Margaret Willis is a Peabody resident who worked as a sociologist in the Architect’s Department of the London County Council during the 1950s. She advised architects and planners about building design after collecting “criticisms and suggestions” and spending a good deal of time interviewing housewives in their homes. With her permission, we reproduce below her essay about her work.
My job
by Margaret Willis
A sociologist in the Architect’s Department of the London County Council
Whenever people ask me what my job is with the London County Council and I say “a sociologist”, they usually look rather blank so perhaps I’d better start by telling you what a sociologist is and what sort of work I do.
I study social behaviour and I’m especially interested in the way we live together in towns. With the information I get I am able to advise the architects and planners who are designing our new homes and our cities of the future. You might say I’m a sort of liaison officer between people like you, the housewives and the Council’s technical men and women who make the plans in the drawing office.

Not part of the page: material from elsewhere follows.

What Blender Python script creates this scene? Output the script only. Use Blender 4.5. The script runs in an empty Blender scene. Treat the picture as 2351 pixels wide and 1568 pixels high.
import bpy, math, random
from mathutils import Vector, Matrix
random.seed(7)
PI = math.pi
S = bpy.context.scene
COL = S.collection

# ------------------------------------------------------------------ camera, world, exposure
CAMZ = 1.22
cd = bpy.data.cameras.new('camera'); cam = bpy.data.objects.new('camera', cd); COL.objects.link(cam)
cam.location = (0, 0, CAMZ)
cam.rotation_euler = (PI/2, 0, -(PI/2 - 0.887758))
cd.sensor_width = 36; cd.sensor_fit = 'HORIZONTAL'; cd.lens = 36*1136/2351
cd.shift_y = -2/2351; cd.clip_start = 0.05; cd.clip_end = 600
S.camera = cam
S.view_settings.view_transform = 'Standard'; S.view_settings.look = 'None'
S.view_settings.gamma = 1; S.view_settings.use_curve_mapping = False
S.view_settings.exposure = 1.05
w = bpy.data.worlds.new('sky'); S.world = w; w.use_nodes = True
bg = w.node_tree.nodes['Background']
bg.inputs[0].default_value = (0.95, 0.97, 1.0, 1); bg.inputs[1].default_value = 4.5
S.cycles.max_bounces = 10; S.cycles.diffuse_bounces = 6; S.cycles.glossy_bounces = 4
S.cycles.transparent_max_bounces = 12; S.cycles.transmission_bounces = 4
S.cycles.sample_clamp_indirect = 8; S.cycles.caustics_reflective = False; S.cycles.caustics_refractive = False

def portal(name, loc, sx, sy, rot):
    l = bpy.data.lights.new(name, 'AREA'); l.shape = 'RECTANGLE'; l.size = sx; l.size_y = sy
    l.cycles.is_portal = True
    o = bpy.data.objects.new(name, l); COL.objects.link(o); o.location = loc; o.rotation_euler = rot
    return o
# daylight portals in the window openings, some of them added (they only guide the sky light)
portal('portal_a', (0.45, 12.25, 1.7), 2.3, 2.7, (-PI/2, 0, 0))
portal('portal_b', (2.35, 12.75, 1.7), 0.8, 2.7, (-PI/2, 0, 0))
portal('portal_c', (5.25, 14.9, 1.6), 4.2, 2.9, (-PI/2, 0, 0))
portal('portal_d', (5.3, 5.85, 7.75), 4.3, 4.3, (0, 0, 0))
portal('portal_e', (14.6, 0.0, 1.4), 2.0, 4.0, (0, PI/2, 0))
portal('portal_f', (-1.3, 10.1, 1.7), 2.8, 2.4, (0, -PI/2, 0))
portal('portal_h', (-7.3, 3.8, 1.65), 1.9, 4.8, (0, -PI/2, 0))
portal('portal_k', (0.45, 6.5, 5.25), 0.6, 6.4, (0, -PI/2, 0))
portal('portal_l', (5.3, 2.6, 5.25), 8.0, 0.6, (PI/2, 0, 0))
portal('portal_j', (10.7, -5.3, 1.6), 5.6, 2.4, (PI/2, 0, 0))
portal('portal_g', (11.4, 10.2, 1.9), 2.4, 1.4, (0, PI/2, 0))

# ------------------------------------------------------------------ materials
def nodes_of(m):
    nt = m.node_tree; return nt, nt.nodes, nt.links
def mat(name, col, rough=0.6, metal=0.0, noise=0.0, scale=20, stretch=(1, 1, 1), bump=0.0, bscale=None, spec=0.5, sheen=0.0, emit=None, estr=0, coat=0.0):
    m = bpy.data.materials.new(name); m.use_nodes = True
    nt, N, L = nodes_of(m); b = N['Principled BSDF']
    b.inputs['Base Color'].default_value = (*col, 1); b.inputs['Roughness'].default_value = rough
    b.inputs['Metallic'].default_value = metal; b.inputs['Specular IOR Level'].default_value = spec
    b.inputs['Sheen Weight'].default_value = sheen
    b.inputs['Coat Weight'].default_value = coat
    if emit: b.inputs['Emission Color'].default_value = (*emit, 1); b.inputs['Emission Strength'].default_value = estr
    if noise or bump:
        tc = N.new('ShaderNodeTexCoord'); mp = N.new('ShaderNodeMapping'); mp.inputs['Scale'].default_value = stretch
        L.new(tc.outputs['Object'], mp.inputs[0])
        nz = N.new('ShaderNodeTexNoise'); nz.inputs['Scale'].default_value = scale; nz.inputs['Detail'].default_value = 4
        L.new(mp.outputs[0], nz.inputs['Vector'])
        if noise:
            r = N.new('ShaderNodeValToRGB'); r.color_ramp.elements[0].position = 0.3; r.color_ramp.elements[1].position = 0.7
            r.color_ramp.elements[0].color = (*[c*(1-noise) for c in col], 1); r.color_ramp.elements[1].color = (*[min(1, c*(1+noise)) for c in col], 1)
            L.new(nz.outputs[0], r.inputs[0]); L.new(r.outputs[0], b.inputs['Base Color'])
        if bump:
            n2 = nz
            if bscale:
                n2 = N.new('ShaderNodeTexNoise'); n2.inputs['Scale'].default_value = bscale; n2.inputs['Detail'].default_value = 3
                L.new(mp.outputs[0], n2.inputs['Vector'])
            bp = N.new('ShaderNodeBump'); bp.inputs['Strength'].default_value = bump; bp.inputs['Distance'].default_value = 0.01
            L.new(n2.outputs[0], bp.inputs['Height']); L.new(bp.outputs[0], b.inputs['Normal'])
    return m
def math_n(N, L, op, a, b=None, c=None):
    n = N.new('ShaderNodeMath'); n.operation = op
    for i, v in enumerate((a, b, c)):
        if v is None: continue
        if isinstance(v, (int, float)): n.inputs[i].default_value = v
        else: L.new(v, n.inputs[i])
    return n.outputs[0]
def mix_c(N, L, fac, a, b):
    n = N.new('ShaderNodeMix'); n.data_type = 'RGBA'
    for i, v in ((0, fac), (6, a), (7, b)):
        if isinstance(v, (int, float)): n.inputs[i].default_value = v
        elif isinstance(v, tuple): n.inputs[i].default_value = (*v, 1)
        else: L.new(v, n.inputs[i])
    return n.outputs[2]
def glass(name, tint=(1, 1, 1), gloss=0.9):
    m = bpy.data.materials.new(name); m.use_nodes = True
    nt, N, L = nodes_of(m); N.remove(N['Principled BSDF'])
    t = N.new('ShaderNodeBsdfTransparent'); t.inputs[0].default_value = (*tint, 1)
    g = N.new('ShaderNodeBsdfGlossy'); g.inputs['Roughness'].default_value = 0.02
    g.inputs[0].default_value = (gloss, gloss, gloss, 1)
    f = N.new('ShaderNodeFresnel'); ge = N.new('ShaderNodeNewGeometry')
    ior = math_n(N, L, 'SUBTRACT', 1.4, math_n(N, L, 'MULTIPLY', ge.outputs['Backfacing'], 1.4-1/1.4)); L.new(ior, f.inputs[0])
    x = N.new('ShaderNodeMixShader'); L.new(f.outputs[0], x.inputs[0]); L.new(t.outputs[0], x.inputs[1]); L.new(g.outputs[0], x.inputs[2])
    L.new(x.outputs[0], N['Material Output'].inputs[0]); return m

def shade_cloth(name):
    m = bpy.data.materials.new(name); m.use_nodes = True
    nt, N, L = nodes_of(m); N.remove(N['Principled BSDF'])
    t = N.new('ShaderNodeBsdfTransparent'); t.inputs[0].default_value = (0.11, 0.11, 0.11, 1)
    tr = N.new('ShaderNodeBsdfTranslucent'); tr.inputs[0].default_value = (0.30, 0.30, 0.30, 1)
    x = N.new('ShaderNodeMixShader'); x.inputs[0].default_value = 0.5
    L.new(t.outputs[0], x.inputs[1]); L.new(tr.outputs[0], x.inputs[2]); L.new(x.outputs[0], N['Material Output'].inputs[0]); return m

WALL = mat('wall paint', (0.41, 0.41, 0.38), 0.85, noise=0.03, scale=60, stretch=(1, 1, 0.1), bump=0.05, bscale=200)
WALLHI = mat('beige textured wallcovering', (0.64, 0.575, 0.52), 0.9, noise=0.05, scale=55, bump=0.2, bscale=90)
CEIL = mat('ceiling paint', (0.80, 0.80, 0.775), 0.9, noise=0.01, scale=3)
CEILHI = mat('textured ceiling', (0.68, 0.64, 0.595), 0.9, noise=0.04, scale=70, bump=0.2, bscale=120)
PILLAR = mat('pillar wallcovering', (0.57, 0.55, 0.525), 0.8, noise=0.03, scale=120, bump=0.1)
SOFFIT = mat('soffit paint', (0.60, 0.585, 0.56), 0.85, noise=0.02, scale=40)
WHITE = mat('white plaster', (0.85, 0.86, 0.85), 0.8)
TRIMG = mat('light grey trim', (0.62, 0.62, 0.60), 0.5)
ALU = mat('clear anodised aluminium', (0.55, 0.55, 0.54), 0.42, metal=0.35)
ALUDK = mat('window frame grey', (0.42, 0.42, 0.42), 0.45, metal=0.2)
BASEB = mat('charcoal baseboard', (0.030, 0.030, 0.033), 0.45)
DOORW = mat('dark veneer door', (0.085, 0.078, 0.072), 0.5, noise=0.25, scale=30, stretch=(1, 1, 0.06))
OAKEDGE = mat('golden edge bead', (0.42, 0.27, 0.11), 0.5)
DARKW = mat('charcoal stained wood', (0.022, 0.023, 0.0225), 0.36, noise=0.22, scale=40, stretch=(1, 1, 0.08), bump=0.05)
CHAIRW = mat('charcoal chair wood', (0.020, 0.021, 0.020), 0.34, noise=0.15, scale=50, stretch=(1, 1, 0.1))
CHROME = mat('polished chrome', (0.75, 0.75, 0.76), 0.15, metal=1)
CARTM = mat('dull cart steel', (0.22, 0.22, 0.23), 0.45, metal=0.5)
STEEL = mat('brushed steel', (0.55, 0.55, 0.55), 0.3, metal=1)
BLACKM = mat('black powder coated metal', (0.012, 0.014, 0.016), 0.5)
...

I’m sure you’ve often wished you had the opportunity to tell the architect a thing or two about the way your house has been planned. Perhaps you’ve even felt you’d very much like to make some suggestions for improving your neighbourhood. Well, it’s my job to collect these criticisms and suggestions and I spend a good deal of my time interviewing housewives in their homes. And I must say I find everyone is most friendly and generally only too pleased to help.
Some of them, I feel sure, are flattered when we ask their opinions, while others are rather glad to have someone to talk to especially if they don’t get out and about much. Frequently, I’m offered a cup of tea and once it was a piece of wedding anniversary cake and a glass of sherry. I’m shown photos of the family or invited to see their new furniture or even to listen to a piece of music on the piano which an elderly man had composed himself.
When the husband is at home he’s brought into the conversation too, even if he is in the middle of shaving, like one man who came to the front door and talked to me with his face covered in lather!
A little while ago, one of the things I had to investigate was the best design for windows which a housewife could clean herself even though she lived in a flat about ten storeys up. The architect wanted to know how far an average woman would stretch out to clean a fixed window pane and I went round to see how housewives were managing in blocks of flats where windows were of different sizes.
You’d be surprised at some of the antics the housewives get up to to clean a window. I remember one rather small but determined person who gave me a demonstration and she hung so far out of her window – she was eight storeys up – that my heart was in my mouth, but when she had finished and was safely inside the flat, all she said was, “It’s a bit breezy today”.
These high blocks of flats that architect and planners are designing for the centre of our cities do save land but, you may ask, what about the people living in them, do they like it and what are the advantages and disadvantages as they see them? This was the job for me and off I went to find out how these families liked living up in the air.
I must say, I didn’t start too well because I got stuck in a lift, you know, one of those small enclosed lifts that they have in blocks of flats and which you operate yourself. This one I was in just wouldn’t stop and I went up and down feeling more and more panicky. In the end, I got the right buttons to work and escaped. However, when at last I did step out some nine storeys up the view was magnificent and many of the housewives said that this advantage, together with the healthy air and the greater quiet, made it worthwhile living high up.
Of course children in flats are one of the big problems and I did a special study on the sort of play spaces that were wanted. I went round all kinds of housing estates and watched and photographed the children just playing naturally with whatever came to hand.
Young children especially are really fascinating when they are absorbed in some game and I got some charming snaps, like the two little girls who were giving a Punch and Judy show with one of their dolls and a homemade stage, or the sweet little two year old boy who was solemnly digging with a wooden spoon in a small patch of earth by a tree while all around him was an expanse of hard tarmac.
However, it’s generally because it is difficult to find somewhere for the children to play in safety that many mothers, especially those with toddlers, are anxious to have a house and garden in exchange for a flat.
I once did an interesting enquiry into the popularity of private gardens in the centre of London. Many of them were very small and some were separated from the home. However, it seems that most housewives want to give their washing a good blow in the garden – even in sooty London.
Then of course it’s a hobby for the old man as it gives him something to do in the evenings instead of sitting cooped up indoors or spending money down the pub.
I’ve seen some really lovely displays of flowers in small gardens in the heart of East London and they were such a colourful contrast to grimy walls and grey streets.
Planners and architects do realise how important gardens are to many people and they are doing their best to provide them even though land is very scarce in the centre of our cities.
One of their ideas is to build a sort of compromise between a house and a flat, it’s a four storey building like a house on top of a house. The bottom house has its garden attached and the top house has a little garden at the back. From my interviewing it seems that not only are the gardens popular but that people prefer this type of building to a flat because they like going upstairs to bed.
I have given you just a few examples of the sort of work I do. As you can see these sociological studies are something rather new but I hope they will play an ever-increasing part in improving our towns of the future.